Visita a la tumba de Julio Cortázar en el cementerio de Montparnasse.

Después del sinnúmero de veces que se lo habrán preguntado, el encargado de guardia sabe muy bien de quién se trata y nos indica el camino en el plano que los visitantes pueden estudiar en la pared, al lado de la puerta de entrada; y así, marchamos por la avenida principal en busca de la Allée Lenoir tratando de llegar a la 1a. División, 2a. sección, 3 Norte, 17 Oeste; pero en este primer intento uno se pierde en el laberinto de pequeños mausoleos y tumbas y, después de breves homenajes ante las de Baudelaire y Sartre, vuelve a la oficina de la entrada en Edgar Quinet sólo para confirmar que la información estaba bien pero que uno no había tomado la Allée Lenoir y regresa para ahora sí encontrar la que busca; y ahi está, blanca, plana, dividida en dos partes iguales y con los nombres de Carol Dunlop arriba y Julio Cortázar abajo, más fechas.

Durante unos minutos recuerdo la última vez que vi a Carol, en Managua, mostrándonos sonriente sus fotografías de niños nicaragüenses; y a Cortázar aquí, en este departamento (4 rue Martel, C., 4o. derecha) que él habitó y en el que por azares dignos de su imaginación vivo yo ahora y escribo estas líneas, cuando con B. y Aurora Bernárdez, en diciembre de 1983, acabado de regresar de las Naciones Unidas en Nueva York, a donde había ido a dar una de sus últimas batallas en favor del régimen sandinista, hablamos de literatura, de traducciones, de poesía, particularmente del autor de La ciudad sin Laura, Francisco Luis Bernárdez (»tan unidas están nuestras cabezas / y tan atados nuestros corazones»), hermano de Aurora a quien casi le digo de memoria todo el soneto que tanta influencia tuvo en nuestra generación de aprendices de escritor:

Si el mar que por el mundo se derrama
tuviera tanto amor como agua fría
se llamaría por amor María
y no tan sólo mar como se llama;


y de Italo Calvino y de la vez que cenamos con éste en esta ciudad en casa de Víctor Flores Olea hace tres años, yo no hallaba de qué hablar con Calvino hasta que él, en las mismas, se animó por fin a decirme que conocía Guatemala y de ahí no pasamos, pues a mí se me hacía ridículo revelarle que yo conocía Italia.

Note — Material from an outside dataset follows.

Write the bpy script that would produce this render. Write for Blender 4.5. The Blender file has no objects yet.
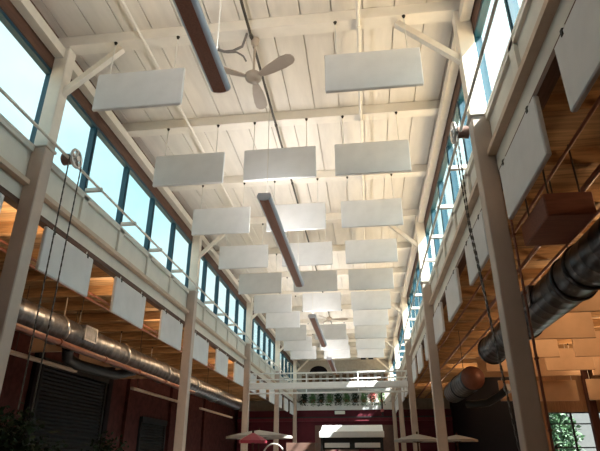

Me despido en silencio y, otra vez sobre la alameda Lenoir y la avenida, regreso y cuento cincuenta y cinco pasos desde ésta al lugar en que se halla la tumba, en un acto de signo absurdo pero así fue. De salida, el guardia nos hace adiós con un gesto de inteligencia y complicìdad que significaba que era donde él decía.

Diez minutos después, sobre la avenida Montparnasse, en el arroyo, vemos a decenas, cientos, miles de hombres y mujeres sudorosos que también cuentan sus pasos: jóvenes y viejos, rubios, morenos, negros, vestidos de pantalón corto y camiseta y con números visibles sobre el pecho, que han pasado, pasan y vienen corriendo con los rostros angustiados de quien huye de algo o, me entero, van tras algo: el final de una carrera de maratón, final que para algunos está llegando antes de lo previsto.

Por la noche, en la televisión, todo ese esfuerzo ocupa en la pantalla cinco segundos y veinte palabras, casi un epitafio.